Data records

++++++++++++++++++++

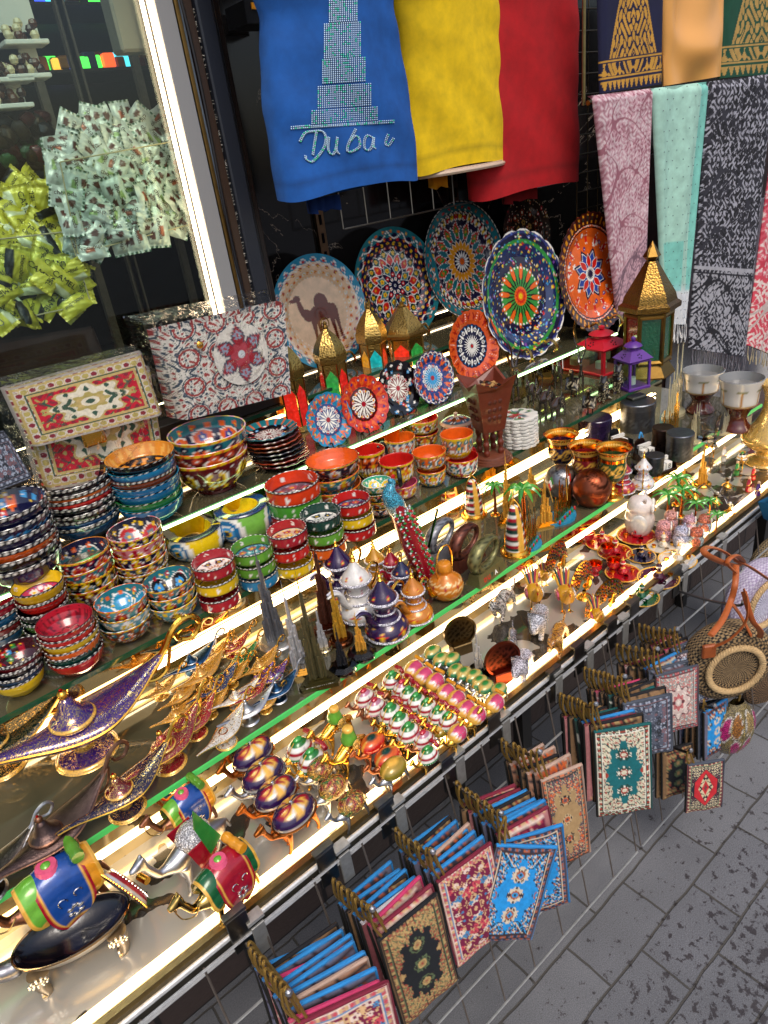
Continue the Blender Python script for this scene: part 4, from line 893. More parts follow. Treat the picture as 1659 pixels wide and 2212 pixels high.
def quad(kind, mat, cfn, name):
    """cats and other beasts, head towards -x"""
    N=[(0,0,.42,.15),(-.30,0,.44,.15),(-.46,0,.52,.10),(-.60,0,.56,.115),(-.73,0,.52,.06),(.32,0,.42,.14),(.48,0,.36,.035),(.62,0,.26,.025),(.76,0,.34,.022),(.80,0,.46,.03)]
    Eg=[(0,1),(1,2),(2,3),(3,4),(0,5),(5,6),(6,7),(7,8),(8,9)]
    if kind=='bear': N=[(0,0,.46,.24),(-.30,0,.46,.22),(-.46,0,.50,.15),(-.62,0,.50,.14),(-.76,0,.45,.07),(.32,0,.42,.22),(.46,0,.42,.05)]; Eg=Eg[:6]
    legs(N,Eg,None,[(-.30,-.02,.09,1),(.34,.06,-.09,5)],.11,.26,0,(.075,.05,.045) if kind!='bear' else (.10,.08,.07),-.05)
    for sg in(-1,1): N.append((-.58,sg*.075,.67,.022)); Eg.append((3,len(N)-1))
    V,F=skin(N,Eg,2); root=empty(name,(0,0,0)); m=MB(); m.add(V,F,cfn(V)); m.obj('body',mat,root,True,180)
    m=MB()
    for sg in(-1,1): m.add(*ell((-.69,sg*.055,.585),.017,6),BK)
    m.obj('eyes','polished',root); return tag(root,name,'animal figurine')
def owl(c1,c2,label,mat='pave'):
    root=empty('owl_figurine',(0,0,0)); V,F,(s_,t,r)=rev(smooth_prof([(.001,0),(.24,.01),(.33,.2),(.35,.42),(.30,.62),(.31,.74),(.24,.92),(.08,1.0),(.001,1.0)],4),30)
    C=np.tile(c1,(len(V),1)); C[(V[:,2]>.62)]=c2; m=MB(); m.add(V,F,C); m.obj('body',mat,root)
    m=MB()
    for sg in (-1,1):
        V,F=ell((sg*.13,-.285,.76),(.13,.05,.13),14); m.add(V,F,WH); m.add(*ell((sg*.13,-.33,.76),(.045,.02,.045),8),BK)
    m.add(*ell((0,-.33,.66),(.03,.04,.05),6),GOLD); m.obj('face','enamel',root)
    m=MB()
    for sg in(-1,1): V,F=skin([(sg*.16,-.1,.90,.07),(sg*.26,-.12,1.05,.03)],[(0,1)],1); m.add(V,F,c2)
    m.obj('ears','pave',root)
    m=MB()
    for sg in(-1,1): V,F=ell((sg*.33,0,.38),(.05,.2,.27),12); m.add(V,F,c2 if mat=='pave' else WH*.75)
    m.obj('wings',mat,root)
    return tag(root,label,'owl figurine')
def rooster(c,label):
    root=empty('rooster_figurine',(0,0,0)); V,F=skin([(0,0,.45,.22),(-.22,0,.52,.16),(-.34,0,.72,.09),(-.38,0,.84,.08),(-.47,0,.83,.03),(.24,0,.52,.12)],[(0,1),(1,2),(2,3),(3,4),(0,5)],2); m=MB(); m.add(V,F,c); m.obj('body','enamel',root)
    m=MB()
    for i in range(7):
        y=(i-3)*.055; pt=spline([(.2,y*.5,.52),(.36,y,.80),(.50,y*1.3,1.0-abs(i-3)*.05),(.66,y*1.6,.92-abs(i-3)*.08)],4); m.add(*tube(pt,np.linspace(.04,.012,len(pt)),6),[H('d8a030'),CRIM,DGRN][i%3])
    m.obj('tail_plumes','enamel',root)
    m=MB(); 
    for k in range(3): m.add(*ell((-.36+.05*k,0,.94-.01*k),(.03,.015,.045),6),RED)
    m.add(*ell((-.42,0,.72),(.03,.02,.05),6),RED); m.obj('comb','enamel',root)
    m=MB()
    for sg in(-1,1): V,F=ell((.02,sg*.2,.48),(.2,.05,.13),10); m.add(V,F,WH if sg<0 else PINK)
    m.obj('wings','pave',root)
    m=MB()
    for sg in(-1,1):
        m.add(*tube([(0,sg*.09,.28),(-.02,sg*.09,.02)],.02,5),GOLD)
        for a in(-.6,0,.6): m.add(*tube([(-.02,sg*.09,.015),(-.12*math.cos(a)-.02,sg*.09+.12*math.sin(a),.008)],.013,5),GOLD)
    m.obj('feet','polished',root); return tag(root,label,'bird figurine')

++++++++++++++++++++

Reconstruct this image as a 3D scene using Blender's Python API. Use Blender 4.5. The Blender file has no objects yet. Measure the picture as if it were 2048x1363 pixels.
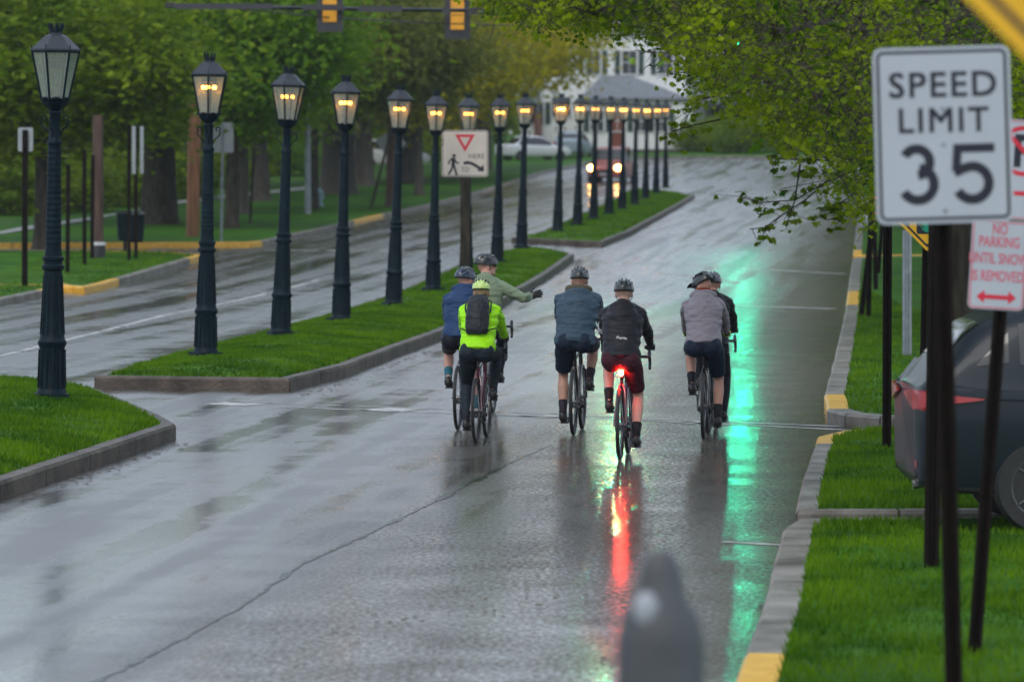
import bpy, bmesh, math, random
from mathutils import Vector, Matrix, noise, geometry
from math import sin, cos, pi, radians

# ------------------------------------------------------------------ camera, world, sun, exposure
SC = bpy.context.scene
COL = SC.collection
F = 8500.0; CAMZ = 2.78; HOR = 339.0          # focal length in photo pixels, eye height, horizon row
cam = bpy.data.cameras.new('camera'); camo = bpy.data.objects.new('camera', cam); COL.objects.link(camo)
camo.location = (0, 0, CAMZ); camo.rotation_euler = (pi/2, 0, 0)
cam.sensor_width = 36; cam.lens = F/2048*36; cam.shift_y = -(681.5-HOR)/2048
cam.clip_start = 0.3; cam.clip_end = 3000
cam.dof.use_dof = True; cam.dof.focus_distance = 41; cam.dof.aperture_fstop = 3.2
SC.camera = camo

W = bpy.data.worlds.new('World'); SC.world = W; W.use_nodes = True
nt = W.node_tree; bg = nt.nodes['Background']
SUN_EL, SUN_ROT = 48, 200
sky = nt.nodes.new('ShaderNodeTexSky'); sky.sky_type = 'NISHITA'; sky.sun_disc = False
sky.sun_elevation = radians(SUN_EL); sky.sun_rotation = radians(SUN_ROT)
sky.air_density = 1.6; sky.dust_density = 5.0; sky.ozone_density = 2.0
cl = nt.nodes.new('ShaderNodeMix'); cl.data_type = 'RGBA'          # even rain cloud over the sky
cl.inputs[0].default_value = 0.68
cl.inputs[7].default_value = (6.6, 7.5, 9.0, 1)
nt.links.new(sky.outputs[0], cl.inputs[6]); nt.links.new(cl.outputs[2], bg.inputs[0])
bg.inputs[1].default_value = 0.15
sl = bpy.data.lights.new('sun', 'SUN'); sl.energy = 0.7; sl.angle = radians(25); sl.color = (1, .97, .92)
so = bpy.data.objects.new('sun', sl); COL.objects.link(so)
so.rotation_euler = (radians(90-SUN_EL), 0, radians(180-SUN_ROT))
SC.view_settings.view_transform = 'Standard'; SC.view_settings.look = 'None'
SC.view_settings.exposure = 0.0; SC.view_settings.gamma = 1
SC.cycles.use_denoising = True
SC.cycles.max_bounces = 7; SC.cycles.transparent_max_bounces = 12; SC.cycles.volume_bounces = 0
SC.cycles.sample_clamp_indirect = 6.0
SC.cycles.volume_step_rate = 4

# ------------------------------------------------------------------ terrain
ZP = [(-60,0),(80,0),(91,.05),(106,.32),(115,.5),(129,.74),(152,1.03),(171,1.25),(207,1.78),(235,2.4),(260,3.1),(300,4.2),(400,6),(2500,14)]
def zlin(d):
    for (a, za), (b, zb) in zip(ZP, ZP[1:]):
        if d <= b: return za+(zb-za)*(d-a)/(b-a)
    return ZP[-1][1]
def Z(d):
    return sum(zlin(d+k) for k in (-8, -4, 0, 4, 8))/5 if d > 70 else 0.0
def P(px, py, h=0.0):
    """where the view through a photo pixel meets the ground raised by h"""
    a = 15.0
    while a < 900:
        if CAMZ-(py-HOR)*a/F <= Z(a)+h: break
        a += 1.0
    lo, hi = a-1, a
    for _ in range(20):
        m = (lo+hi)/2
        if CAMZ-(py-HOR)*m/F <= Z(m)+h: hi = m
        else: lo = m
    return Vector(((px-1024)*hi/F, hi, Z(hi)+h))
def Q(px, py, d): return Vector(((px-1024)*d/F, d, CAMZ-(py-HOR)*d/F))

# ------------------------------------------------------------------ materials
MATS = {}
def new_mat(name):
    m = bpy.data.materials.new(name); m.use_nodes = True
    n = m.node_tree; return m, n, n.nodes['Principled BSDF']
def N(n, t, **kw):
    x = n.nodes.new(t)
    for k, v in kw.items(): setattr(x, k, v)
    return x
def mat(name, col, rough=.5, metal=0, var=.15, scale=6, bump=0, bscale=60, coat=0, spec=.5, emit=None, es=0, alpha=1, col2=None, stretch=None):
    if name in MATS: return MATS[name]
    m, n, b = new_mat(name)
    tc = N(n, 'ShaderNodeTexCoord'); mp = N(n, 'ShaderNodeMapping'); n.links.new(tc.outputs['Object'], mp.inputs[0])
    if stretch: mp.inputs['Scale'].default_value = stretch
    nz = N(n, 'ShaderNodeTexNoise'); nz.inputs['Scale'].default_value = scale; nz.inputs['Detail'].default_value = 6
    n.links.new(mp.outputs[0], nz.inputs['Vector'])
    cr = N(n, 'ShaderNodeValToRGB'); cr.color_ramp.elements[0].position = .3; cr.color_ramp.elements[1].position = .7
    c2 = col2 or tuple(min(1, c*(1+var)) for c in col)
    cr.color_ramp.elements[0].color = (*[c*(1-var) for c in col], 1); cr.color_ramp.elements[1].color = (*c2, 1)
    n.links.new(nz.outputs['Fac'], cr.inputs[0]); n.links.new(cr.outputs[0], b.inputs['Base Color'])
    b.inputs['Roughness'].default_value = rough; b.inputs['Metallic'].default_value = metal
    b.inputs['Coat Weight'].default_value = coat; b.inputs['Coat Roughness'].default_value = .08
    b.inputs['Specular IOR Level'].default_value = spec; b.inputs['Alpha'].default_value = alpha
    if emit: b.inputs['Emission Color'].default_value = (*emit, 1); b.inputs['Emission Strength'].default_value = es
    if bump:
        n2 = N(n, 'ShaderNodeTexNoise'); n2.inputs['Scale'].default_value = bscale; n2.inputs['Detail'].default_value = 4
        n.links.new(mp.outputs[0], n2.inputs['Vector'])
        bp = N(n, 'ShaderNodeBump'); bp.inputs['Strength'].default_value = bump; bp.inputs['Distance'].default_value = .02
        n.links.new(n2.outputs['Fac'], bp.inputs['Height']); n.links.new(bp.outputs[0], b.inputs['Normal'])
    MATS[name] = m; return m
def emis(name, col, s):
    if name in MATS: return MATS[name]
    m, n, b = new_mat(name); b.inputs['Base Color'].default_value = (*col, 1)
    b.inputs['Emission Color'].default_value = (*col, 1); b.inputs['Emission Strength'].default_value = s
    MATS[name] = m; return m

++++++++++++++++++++

• [Your task] Look through the records and gather each line with the word "scene".

• [Correct response]
Continue the Blender Python script for this scene: part 4, from line 893. More parts follow. Treat the picture as 1659 pixels wide and 2212 pixels high.
Reconstruct this image as a 3D scene using Blender's Python API. Use Blender 4.5. The Blender file has no objects yet. Measure the picture as if it were 2048x1363 pixels.
SC = bpy.context.scene